Жизнь читателя "внутри книги" есть прежде всего жизнь "внутри сюжета". Во второй половине двадцатого века "база данных" сюжетики значительно расширилась и одновременно упростилась благодаря бурному развитию кинематографа, видеопроката и компьютерных технологий. В компьютерной игре человек может непосредственно вмешиваться в сюжет игры или фильма, изменять ход событий, стать персонажем и соавтором одновременно. Привлекательность виртуального "сюжетобытия" объясняет популярность новой молодежной субкультуры "толкинистов" и "ролевиков" (возникшей в 70-ые годы на Западе и набирающей популярность в последние десять лет в России), которая основывается на вживании и творческом развитии сюжетов, преимущественно заимствованных их жанра "fantasy". Толкинисты и ролевики переносят "жизнь в сюжете" из виртуальной реальности в саму жизнь, придавая ей статус вымышленной игровой реальности и тем самым продолжая в определенной степени жить в книжном или видеомире после того, как книга или фильм закончились.

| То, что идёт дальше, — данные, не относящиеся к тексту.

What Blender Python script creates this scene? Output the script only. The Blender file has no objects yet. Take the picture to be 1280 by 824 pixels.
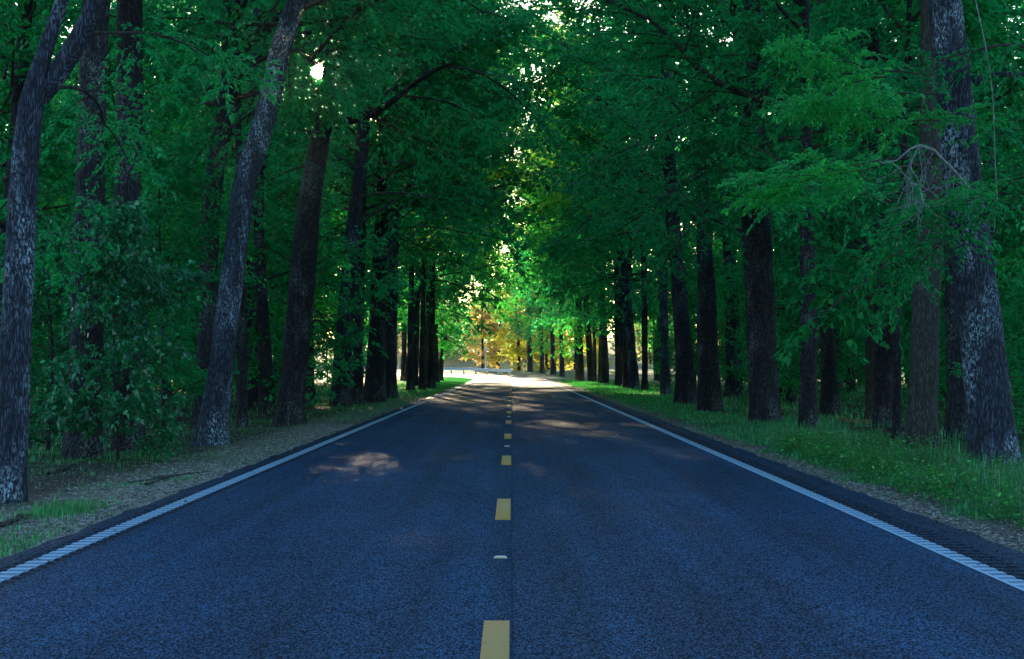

Конец книги не только выводит нас из состояния полета в литосфере, но и приносит чувство нравственного примирения с миром, поскольку высокая литература всегда демонстрирует власть доброго начала над злым. Сколь бы трагичен ни был конфликт произведения, порок оказывается наказан, а добродетель вознаграждена, если не на страницах самой книги, то в воображении читателя, вдохновленном ее сюжетом. Ахилл сменяет гнев на милость; Одиссей восстанавливает порядок на Итаке; а смерть Ромео и Джульетты восстанавливает мир между Монтекки и Капулетти; Наташа Ростова счастлива в замужестве, а дядюшка Скрудж - в сострадании к бедному родственнику; в потоке слез оживает сердце Раскольникова.... И пусть безысходно трагична развязка Гамлета и безнадежно одинок старый Фирс, оставленный в заколоченном доме, - слезы, пролитые читателем, наполнят его сердце состраданием, а значит - любовью к миру.